** begin Recorded information **

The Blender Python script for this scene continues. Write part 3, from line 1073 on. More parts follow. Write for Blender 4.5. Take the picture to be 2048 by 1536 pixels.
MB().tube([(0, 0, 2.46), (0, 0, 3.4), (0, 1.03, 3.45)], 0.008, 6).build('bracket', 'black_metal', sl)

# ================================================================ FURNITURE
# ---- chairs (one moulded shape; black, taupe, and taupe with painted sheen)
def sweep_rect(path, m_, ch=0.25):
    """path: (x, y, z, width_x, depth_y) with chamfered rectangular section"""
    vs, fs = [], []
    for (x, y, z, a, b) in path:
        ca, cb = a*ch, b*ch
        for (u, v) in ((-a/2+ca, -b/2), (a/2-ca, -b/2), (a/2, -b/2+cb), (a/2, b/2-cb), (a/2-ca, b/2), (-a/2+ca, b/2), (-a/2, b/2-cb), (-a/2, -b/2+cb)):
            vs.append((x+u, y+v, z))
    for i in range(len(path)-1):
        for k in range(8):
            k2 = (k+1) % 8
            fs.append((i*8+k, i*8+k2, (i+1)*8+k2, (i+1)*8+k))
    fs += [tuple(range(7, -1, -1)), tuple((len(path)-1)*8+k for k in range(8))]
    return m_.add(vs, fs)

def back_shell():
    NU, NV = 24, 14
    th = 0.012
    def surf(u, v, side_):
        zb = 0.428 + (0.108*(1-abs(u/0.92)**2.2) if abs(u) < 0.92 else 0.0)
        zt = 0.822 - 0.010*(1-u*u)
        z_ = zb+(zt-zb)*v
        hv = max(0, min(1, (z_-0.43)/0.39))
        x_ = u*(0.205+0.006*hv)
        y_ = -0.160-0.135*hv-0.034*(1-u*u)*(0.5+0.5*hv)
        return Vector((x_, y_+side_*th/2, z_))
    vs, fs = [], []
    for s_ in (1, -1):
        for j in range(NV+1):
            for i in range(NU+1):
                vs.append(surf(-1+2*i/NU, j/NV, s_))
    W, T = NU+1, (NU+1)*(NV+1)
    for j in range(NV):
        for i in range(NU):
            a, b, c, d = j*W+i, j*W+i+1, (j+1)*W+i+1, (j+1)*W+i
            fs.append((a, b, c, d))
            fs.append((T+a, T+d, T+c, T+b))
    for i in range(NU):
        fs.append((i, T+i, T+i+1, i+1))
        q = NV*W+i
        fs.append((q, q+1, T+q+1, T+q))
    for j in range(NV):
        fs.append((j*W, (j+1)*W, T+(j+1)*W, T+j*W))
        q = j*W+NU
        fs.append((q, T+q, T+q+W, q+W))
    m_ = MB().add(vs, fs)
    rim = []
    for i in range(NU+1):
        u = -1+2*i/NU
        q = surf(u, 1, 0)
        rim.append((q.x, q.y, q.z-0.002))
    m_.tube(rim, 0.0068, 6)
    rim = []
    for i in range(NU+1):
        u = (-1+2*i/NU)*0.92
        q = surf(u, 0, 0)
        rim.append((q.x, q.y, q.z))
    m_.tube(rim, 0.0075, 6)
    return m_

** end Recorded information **

# Prompt
Return exactly the lines from the beginning of the data above through the one containing "6).build('bracket', 'black_metal', sl)", please. Include both end lines and add nothing else.

# Written response
The Blender Python script for this scene continues. Write part 3, from line 1073 on. More parts follow. Write for Blender 4.5. Take the picture to be 2048 by 1536 pixels.
MB().tube([(0, 0, 2.46), (0, 0, 3.4), (0, 1.03, 3.45)], 0.008, 6).build('bracket', 'black_metal', sl)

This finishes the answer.